## SOURCE DATA
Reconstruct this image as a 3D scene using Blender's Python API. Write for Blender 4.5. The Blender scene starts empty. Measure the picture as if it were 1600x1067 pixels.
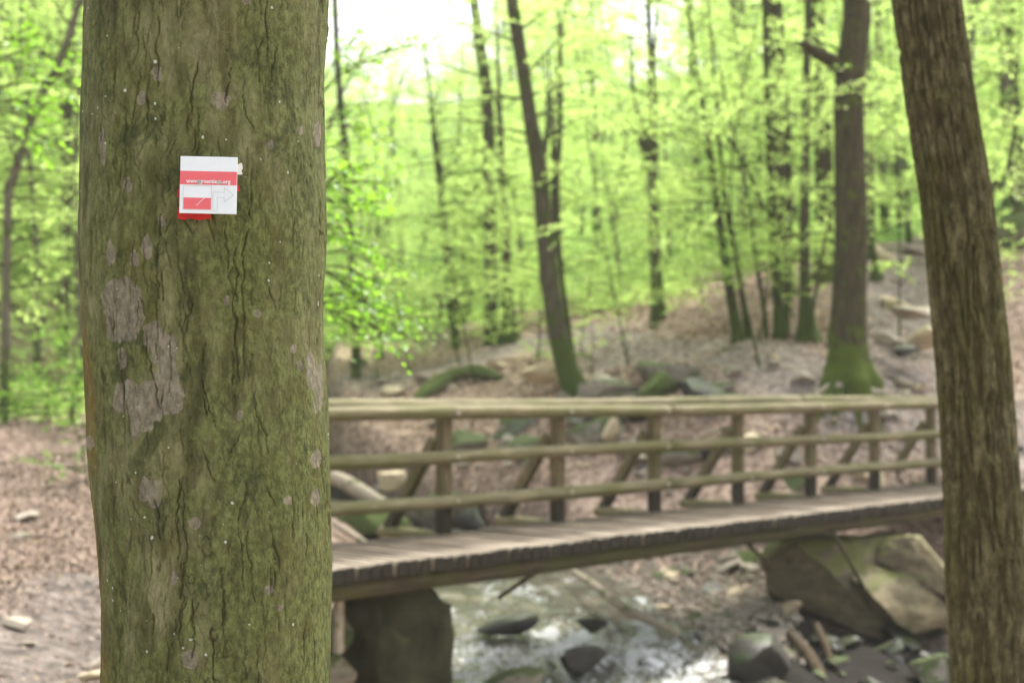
import bpy, math, random
import numpy as np
from mathutils import Vector

# ------------------------------------------------------------------ camera, sky, sun, exposure
S = bpy.context.scene
COL = S.collection
F_PX = 50.0 / 36.0 * 1600.0
PITCH = math.atan((609 - 533.5) / F_PX)
CAM = np.array([0.0, 0.0, 1.6])
cam_d = bpy.data.cameras.new('camera')
cam = bpy.data.objects.new('camera', cam_d)
COL.objects.link(cam)
cam.location = CAM
cam.rotation_euler = (math.pi / 2 + PITCH, 0, 0)
cam_d.lens = 50.0
cam_d.sensor_width = 36.0
cam_d.clip_start = 0.05
cam_d.clip_end = 2000
cam_d.dof.use_dof = True
cam_d.dof.focus_distance = 2.33
cam_d.dof.aperture_fstop = 4.4
S.camera = cam

SUN_EL, SUN_AZ = math.radians(60), math.radians(38)      # azimuth measured from +Y (ahead) towards +X
world = bpy.data.worlds.new('World')
S.world = world
world.use_nodes = True
wn = world.node_tree
wn.nodes.clear()
sky = wn.nodes.new('ShaderNodeTexSky')
sky.sky_type = 'NISHITA'
sky.sun_disc = False
sky.sun_elevation = SUN_EL
sky.sun_rotation = SUN_AZ
sky.air_density = 1.0
sky.dust_density = 4.0
sky.ozone_density = 1.0
hs = wn.nodes.new('ShaderNodeHueSaturation')
hs.inputs['Saturation'].default_value = 0.25
bg = wn.nodes.new('ShaderNodeBackground')
bg.inputs['Strength'].default_value = 0.095
wo = wn.nodes.new('ShaderNodeOutputWorld')
wn.links.new(sky.outputs[0], hs.inputs['Color'])
wn.links.new(hs.outputs[0], bg.inputs['Color'])
wn.links.new(bg.outputs[0], wo.inputs['Surface'])

sun_d = bpy.data.lights.new('sun', 'SUN')
sun_d.energy = 1.5
sun_d.angle = math.radians(10)
sun_d.color = (1.0, 0.95, 0.86)
sun = bpy.data.objects.new('sun', sun_d)
COL.objects.link(sun)
to_sun = Vector((math.sin(SUN_AZ) * math.cos(SUN_EL), math.cos(SUN_AZ) * math.cos(SUN_EL), math.sin(SUN_EL)))
sun.rotation_euler = to_sun.to_track_quat('Z', 'Y').to_euler()
sun.location = (20, 20, 40)

S.view_settings.view_transform = 'Standard'
S.view_settings.look = 'None'
S.view_settings.gamma = 1.0
S.view_settings.use_curve_mapping = False
S.view_settings.exposure = 2.38
S.cycles.use_denoising = True
S.cycles.max_bounces = 12
S.cycles.diffuse_bounces = 8
S.cycles.transmission_bounces = 8
S.cycles.transparent_max_bounces = 8
S.cycles.caustics_reflective = False
S.cycles.caustics_refractive = False
S.cycles.sample_clamp_indirect = 6.0

# ------------------------------------------------------------------ small helpers
def P(px, py, d):
    """world point seen at photo pixel (px, py) at depth d"""
    r = (px - 800.0) / F_PX * d
    u = -(py - 533.5) / F_PX * d
    c, s = math.cos(PITCH), math.sin(PITCH)
    return np.array([r, d * c - u * s, CAM[2] + d * s + u * c])

def to_px(v):
    c, s = math.cos(PITCH), math.sin(PITCH)
    y = v[:, 1]; z = v[:, 2] - CAM[2]
    d = y * c + z * s
    u = -y * s + z * c
    return 800 + v[:, 0] / d * F_PX, 533.5 - u / d * F_PX

def sm(a, b, x):
    t = np.clip((x - a) / (b - a), 0, 1)
    return t * t * (3 - 2 * t)

def _hash(i, j, k, seed):
    with np.errstate(over='ignore'):
        h = (i.astype(np.uint32) * np.uint32(374761393) + j.astype(np.uint32) * np.uint32(668265263)
             + k.astype(np.uint32) * np.uint32(2147483647 - 1013) + np.uint32((seed * 362437 + 12345) & 0xffffffff))
        h = (h ^ (h >> np.uint32(13))) * np.uint32(1274126177)
        h = (h ^ (h >> np.uint32(16))) * np.uint32(2246822519)
        h = h ^ (h >> np.uint32(13))
    return h.astype(np.float64) / 4294967295.0

def vn(x, y, z=None, seed=0):
    """value noise in -1..1"""
    x = np.asarray(x, float); y = np.asarray(y, float)
    z = np.zeros_like(x) if z is None else np.asarray(z, float)
    xi, yi, zi = np.floor(x).astype(np.int64), np.floor(y).astype(np.int64), np.floor(z).astype(np.int64)
    fx, fy, fz = x - xi, y - yi, z - zi
    fx, fy, fz = [t * t * t * (t * (t * 6 - 15) + 10) for t in (fx, fy, fz)]
    def h(a, b, c): return _hash(xi + a, yi + b, zi + c, seed)
    a = h(0, 0, 0) * (1 - fx) + h(1, 0, 0) * fx
    b = h(0, 1, 0) * (1 - fx) + h(1, 1, 0) * fx
    c = h(0, 0, 1) * (1 - fx) + h(1, 0, 1) * fx
    d = h(0, 1, 1) * (1 - fx) + h(1, 1, 1) * fx
    return ((a * (1 - fy) + b * fy) * (1 - fz) + (c * (1 - fy) + d * fy) * fz) * 2 - 1

def fbm(x, y, z=None, o=4, seed=0, gain=0.5):
    t = 0; a = 1; n = 0
    x = np.asarray(x, float); y = np.asarray(y, float)
    z = np.zeros_like(x) if z is None else np.asarray(z, float)
    for i in range(o):
        t = t + a * vn(x * 2 ** i + 17 * i, y * 2 ** i + 31 * i, z * 2 ** i + 7 * i, seed + i); n += a; a *= gain
    return t / n

def mesh(name, V, F, mats, smooth=True, midx=None, attrs=None):
    """V (n,3); F: one (m,k) array or a list of them with the same mats order"""
    me = bpy.data.meshes.new(name)
    V = np.asarray(V, np.float32)
    Fs = F if isinstance(F, list) else [F]
    Fs = [np.asarray(f, np.int32) for f in Fs if len(f)]
    me.vertices.add(len(V))
    me.vertices.foreach_set('co', V.ravel())
    tot = np.concatenate([np.full(len(f), f.shape[1], np.int32) for f in Fs])
    idx = np.concatenate([f.ravel() for f in Fs])
    me.loops.add(len(idx)); me.loops.foreach_set('vertex_index', idx)
    me.polygons.add(len(tot))
    st = np.zeros(len(tot), np.int32); st[1:] = np.cumsum(tot)[:-1]
    me.polygons.foreach_set('loop_start', st)
    me.polygons.foreach_set('loop_total', tot)
    for m in (mats if isinstance(mats, (list, tuple)) else [mats]): me.materials.append(m)
    if midx is not None: me.polygons.foreach_set('material_index', np.asarray(midx, np.int32))
    me.polygons.foreach_set('use_smooth', np.full(len(tot), smooth, bool))
    for k, a in (attrs or {}).items():
        at = me.attributes.new(k, 'FLOAT', 'POINT'); at.data.foreach_set('value', np.asarray(a, np.float32))
    me.update(calc_edges=True)
    me.validate()
    return me

def obj(name, me, parent=None, loc=None):
    o = bpy.data.objects.new(name, me); COL.objects.link(o)
    if loc is not None: o.location = [float(t) for t in loc]
    if parent is not None: o.parent = parent
    return o

def tag(o, label=None, cat=None, group=None, kind=None):
    if label: o['label'] = label
    if cat: o['category'] = cat
    if group: o['group'] = group
    if kind: o['kind'] = kind
    return o

def empty(name, loc, label, cat, group=None):
    o = bpy.data.objects.new(name, None); COL.objects.link(o)
    o.location = [float(t) for t in loc]; o.empty_display_size = 0.2
    return tag(o, label, cat, group)

def nrm(a):
    a = np.asarray(a, float)
    return a / np.maximum(np.linalg.norm(a, axis=-1, keepdims=True), 1e-9)

def smooth_path(pts, n):
    """Catmull-Rom through pts (k, any)"""
    p = np.asarray(pts, float)
    p = np.vstack([2 * p[0] - p[1], p, 2 * p[-1] - p[-2]])
    k = len(p) - 3
    t = np.linspace(0, k - 1e-6, n); i = t.astype(int); f = (t - i)[:, None]
    a, b, c, d = p[i], p[i + 1], p[i + 2], p[i + 3]
    return .5 * (2 * b + (c - a) * f + (2 * a - 5 * b + 4 * c - d) * f ** 2 + (3 * b - a - 3 * c + d) * f ** 3)

def tube(pts, rad, nseg=8, bump=0.0, seed=0, cap=True, bscale=(3.0, 1.2)):
    pts = np.asarray(pts, float); n = len(pts); rad = np.broadcast_to(np.asarray(rad, float), (n,))
    T = nrm(np.gradient(pts, axis=0))
    a = np.cross(T[0], [0, 1, 0] if abs(T[0][1]) < .9 else [1, 0, 0]); a = a / np.linalg.norm(a)
    V = np.zeros((n, nseg, 3)); th = np.linspace(0, 2 * np.pi, nseg, endpoint=False)
    s = np.concatenate([[0], np.cumsum(np.linalg.norm(np.diff(pts, axis=0), axis=1))])
    for i in range(n):
        a = a - T[i] * a.dot(T[i]); a = a / np.linalg.norm(a); b = np.cross(T[i], a)
        r = rad[i]
        rr = np.full(nseg, r)
        if bump:
            rr = r * (1 + bump * fbm(np.cos(th) * bscale[0] * .5 + 9, np.sin(th) * bscale[0] * .5, np.full(nseg, s[i] * bscale[1]), 3, seed))
        V[i] = pts[i] + (np.cos(th) * rr)[:, None] * a + (np.sin(th) * rr)[:, None] * b
    i, j = np.meshgrid(np.arange(n - 1), np.arange(nseg), indexing='ij')
    j2 = (j + 1) % nseg
    F = np.stack([i * nseg + j, i * nseg + j2, (i + 1) * nseg + j2, (i + 1) * nseg + j], -1).reshape(-1, 4)
    V = V.reshape(-1, 3)
    if cap:
        c0, c1 = len(V), len(V) + 1
        V = np.vstack([V, pts[0], pts[-1]])
        k = np.arange(nseg); k2 = (k + 1) % nseg; o = (n - 1) * nseg
        F = [F, np.vstack([np.stack([k2, k, np.full(nseg, c0)], -1), np.stack([o + k, o + k2, np.full(nseg, c1)], -1)])]
    else:
        F = [F]
    return V, F

class MB:
    """collects pieces into one mesh"""
    def __init__(s): s.V = []; s.F = {}; s.n = 0
    def add(s, V, F, mi=0):
        for f in (F if isinstance(F, list) else [F]):
            f = np.asarray(f)
            if len(f): s.F.setdefault((f.shape[1], mi), []).append(f + s.n)
        s.V.append(np.asarray(V, float)); s.n += len(V)
    def mesh(s, name, mats, smooth=True, off=None):
        V = np.vstack(s.V)
        if off is not None: V = V - off
        Fs = []; mi = []
        for (k, m), fl in s.F.items():
            f = np.vstack(fl); Fs.append(f); mi.append(np.full(len(f), m))
        return mesh(name, V, Fs, mats, smooth, np.concatenate(mi))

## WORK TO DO
Please quote the lines of the material, beginning with the first and ending with the one that contains "S.camera = cam", exactly as written and without any pictures.

## FINISHED EXERCISE
Reconstruct this image as a 3D scene using Blender's Python API. Write for Blender 4.5. The Blender scene starts empty. Measure the picture as if it were 1600x1067 pixels.
import bpy, math, random
import numpy as np
from mathutils import Vector

# ------------------------------------------------------------------ camera, sky, sun, exposure
S = bpy.context.scene
COL = S.collection
F_PX = 50.0 / 36.0 * 1600.0
PITCH = math.atan((609 - 533.5) / F_PX)
CAM = np.array([0.0, 0.0, 1.6])
cam_d = bpy.data.cameras.new('camera')
cam = bpy.data.objects.new('camera', cam_d)
COL.objects.link(cam)
cam.location = CAM
cam.rotation_euler = (math.pi / 2 + PITCH, 0, 0)
cam_d.lens = 50.0
cam_d.sensor_width = 36.0
cam_d.clip_start = 0.05
cam_d.clip_end = 2000
cam_d.dof.use_dof = True
cam_d.dof.focus_distance = 2.33
cam_d.dof.aperture_fstop = 4.4
S.camera = cam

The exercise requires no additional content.